Gobernados por algún tipo de máquina y cercados por procesos automáticos, ¿dónde queda nuestra libertad?
Poco a poco, en estos tiempos de crisis y austeridad va emergiendo un cierto sentido de nuestra condición social y política concreta que no se detectaba en tiempos de bonanza, cuando dábamos por supuestas nuestras libertades, pensando que fluían del funcionamiento perfecto de un mecanismo invisible. Por aquel entonces, no pensábamos en este mecanismo – simplemente celebrábamos su eficiencia y considerábamos fenómenos naturales la prosperidad y las libertades, resultado de nuestro hacer de manera “moderna”.
Ahora que las cosas no son tan favorables, hemos detectado más que nunca ese automatismo. Nuestra “libertad” sigue vigente, pero es mucho más contingente. Vemos en televisión las idas y venidas de nuestros líderes y se palpa constantemente cierta fragilidad de lo que antes era obvio, a modo de sentencia sobre nuestro actual uso o abuso de la libertad. Y así, llegamos a concebirnos como gobernados por algún tipo de máquina y cercados por procesos automáticos que dependen de la frágil intervención humana. Si la libertad consiste en poder reconstruir por completo lo que se ha derrumbado, es vital una especial competencia técnica. Vemos que líderes considerados incompetentes son eliminados y reemplazados por silenciosos técnicos, a quien nadie anteriormente consideró como líderes. Nuestra incapacidad para comprender lo que está pasando mostraría la urgencia de estos técnicos. Queda implícito que se trata de un fenómeno profundamente racional, mientras que nosotros, el pueblo llano, somos de otra manera. Nos vemos obligados a confiar en las estrategias de nuestros líderes para restablecer nuestras libertades. Esto va mucho más allá que lo que pensábamos que era la democracia.
Pero la maquinaria sigue sin funcionar bien, y es difícil decir si esto tiene que ver con quienes la manejan o con la máquina misma. La máquina es un misterio, un poder divino controlado por una hiper-racionalidad que el hombre puede sólo vagamente intuir. Si aplacamos a este dios con sacrificios, puede que responda mirándonos con amabilidad. Se intenta algo y durante un breve período de tiempo hay esperanza. Pero entonces la noticia vuelve de nuevo: ha fracasado, hay que esforzarse más.

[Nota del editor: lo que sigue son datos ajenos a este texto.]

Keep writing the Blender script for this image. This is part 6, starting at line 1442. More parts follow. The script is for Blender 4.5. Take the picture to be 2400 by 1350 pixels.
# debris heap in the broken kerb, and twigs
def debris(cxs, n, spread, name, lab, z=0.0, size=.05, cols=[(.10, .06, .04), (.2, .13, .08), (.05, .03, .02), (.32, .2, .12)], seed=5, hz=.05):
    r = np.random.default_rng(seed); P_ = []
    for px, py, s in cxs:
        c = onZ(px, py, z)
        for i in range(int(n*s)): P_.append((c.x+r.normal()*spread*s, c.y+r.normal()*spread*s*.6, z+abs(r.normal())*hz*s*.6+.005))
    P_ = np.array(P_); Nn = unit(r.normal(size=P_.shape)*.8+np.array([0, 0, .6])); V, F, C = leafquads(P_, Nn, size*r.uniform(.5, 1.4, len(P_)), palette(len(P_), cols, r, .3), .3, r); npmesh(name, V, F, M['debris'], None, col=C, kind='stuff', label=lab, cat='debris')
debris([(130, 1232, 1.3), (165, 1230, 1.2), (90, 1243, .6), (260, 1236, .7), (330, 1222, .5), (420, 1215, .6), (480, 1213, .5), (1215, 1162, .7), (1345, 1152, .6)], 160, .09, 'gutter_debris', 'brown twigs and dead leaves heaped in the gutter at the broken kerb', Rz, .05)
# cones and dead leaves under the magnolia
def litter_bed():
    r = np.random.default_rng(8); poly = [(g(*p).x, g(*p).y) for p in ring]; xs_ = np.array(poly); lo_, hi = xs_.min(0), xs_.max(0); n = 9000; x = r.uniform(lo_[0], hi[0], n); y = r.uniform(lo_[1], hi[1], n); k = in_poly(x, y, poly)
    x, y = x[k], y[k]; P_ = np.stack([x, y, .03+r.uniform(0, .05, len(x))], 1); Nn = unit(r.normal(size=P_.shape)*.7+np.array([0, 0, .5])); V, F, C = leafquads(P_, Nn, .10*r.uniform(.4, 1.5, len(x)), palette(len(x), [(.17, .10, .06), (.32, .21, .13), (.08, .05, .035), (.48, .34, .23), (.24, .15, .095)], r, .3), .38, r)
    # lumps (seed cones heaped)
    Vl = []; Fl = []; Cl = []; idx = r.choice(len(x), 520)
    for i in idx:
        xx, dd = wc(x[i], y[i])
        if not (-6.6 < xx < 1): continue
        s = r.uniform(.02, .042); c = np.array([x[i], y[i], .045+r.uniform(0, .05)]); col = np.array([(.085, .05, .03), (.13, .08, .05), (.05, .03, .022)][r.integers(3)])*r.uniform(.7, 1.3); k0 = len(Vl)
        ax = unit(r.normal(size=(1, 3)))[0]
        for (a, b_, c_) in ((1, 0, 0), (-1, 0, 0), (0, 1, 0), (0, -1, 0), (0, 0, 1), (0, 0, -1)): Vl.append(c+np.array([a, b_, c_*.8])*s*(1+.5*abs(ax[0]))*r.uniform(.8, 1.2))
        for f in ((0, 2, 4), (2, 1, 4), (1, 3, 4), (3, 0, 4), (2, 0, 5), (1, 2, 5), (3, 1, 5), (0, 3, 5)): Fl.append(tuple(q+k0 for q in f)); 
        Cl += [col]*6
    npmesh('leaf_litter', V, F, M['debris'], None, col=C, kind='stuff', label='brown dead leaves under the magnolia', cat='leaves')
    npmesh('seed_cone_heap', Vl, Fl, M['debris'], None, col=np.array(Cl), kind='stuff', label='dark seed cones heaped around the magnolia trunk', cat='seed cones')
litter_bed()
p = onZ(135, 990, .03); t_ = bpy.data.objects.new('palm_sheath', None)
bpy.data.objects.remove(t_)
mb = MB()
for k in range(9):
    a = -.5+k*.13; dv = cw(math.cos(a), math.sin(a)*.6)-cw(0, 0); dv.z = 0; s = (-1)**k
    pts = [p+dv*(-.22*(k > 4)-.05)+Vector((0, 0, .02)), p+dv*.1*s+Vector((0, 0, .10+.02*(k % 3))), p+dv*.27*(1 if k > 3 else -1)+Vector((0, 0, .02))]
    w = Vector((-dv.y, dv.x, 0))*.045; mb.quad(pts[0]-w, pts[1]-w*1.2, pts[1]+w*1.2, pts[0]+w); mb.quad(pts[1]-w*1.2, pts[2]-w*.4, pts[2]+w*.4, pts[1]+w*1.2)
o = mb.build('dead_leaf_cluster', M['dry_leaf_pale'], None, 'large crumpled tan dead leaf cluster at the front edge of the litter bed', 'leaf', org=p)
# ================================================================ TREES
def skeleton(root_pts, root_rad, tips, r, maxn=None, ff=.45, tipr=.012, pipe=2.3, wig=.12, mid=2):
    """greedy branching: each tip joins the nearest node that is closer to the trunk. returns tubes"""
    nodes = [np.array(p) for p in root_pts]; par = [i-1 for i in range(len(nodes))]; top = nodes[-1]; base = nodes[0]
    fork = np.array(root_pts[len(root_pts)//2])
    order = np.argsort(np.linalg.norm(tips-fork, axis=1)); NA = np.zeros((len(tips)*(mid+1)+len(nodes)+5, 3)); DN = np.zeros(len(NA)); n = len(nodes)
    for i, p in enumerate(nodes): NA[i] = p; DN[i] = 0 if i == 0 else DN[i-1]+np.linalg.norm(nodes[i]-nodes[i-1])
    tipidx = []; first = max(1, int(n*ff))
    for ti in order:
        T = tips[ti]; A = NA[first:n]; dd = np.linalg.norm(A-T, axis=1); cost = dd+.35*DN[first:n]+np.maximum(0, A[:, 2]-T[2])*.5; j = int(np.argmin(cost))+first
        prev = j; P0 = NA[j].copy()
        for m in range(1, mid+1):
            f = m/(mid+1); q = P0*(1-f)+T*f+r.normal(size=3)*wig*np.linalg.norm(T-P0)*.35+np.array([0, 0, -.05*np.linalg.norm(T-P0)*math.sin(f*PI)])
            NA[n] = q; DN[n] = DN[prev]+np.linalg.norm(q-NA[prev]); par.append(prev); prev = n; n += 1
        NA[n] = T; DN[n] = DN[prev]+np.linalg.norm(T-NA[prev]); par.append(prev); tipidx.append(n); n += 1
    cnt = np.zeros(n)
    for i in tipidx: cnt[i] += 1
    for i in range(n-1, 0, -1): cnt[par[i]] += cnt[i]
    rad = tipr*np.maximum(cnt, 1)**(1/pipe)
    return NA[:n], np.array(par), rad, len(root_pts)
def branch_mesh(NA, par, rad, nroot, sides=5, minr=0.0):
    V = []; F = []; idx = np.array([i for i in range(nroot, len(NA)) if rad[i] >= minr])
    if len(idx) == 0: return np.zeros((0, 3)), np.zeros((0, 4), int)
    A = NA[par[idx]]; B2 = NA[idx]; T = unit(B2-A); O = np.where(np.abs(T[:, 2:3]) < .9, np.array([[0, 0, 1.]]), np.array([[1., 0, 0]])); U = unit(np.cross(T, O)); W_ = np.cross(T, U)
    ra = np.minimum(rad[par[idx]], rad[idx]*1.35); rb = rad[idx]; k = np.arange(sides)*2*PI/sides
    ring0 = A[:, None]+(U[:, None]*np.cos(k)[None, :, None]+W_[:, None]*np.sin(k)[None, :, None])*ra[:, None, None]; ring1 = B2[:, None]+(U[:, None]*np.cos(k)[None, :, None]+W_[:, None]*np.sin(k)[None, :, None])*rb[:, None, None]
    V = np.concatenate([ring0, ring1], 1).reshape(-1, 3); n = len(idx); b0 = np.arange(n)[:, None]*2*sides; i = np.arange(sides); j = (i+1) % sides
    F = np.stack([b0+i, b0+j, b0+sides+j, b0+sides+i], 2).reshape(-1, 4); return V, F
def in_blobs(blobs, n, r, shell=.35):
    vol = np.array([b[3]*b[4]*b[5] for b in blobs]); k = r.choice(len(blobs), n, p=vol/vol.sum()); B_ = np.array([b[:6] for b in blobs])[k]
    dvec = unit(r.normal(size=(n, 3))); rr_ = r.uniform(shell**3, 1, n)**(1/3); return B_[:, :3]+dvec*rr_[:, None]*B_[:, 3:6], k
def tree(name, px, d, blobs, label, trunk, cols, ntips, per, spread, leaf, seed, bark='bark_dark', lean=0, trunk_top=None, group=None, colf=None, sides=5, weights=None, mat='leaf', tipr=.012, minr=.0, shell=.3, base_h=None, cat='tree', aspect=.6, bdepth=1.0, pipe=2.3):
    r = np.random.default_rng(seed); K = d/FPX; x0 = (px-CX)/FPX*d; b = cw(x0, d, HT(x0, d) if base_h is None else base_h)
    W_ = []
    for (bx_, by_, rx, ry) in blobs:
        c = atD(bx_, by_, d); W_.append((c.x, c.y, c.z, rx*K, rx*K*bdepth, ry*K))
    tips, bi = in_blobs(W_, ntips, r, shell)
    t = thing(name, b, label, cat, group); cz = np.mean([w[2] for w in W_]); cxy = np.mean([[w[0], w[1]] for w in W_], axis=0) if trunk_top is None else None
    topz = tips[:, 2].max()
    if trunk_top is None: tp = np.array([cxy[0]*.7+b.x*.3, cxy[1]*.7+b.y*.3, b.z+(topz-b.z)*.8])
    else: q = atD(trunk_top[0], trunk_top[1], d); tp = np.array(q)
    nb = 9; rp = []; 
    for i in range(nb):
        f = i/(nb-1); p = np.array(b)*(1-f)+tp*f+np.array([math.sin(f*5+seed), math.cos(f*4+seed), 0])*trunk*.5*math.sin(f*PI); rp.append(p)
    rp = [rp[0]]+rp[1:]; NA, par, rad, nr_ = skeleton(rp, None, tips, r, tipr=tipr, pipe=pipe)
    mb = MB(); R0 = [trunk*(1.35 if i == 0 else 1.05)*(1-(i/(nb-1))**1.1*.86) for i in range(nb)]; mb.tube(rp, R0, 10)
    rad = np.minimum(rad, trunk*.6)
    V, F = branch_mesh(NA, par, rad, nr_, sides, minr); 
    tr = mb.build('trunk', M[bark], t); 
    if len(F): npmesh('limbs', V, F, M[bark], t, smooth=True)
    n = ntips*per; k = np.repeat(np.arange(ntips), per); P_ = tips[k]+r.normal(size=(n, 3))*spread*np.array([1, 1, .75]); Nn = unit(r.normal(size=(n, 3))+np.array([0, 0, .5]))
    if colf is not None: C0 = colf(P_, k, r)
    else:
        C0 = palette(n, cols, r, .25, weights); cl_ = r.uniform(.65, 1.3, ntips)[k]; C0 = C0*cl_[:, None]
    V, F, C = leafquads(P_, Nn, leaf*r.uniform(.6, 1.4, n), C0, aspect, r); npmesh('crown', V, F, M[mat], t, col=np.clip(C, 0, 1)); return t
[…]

En nuestro impulso hacia adelante hacia una época más “moderna”, más mecanicista, más “racional”, hemos perdido algo, tanto a nivel del ser humano como al nivel de la colectividad. El ser humano ya no puede interceder ante el poder omnipotente, sino que debe esperar que otro, probablemente alguien que ha sido entrenado para ello en lugar de haber sido elegido, lo haga en nombre de todos. Esta intercesión colectiva se lleva a cabo con cautela, con una esperanza y una comprensión sólo parciales. En realidad, no es un proceso racional, sino una súplica de tinte irracional dirigida a un saber superior.
Meditando sobre ello, conseguimos tener acceso a algo que en los buenos tiempos era tal vez inalcanzable: comprender lo que los antiguos querían decir cuando, como el escritor Padraig Pearse, inspiración fundacional de la moderna República de Irlanda, se referían a la nación como entidad espiritual. La libertad, decía Pearse, era una “necesidad espiritual”, que no puede cederse o eliminarse sin graves consecuencias negativas. Con esto se refería a la libertad de aplicar a la realidad una forma superior de la razón, en la que la confianza en el Creador del universo se convierte en total, trascendiendo los propios intentos experimentales del hombre. Quería decir que la libertad era algo que debía entenderse como dado – antes que el hombre, antes que las máquinas creadas por el hombre, antes que la matemática, la lógica y las leyes –, y era algo absoluto. Por eso, cualquier intento de escapar a esta verdad terminaría en desastre.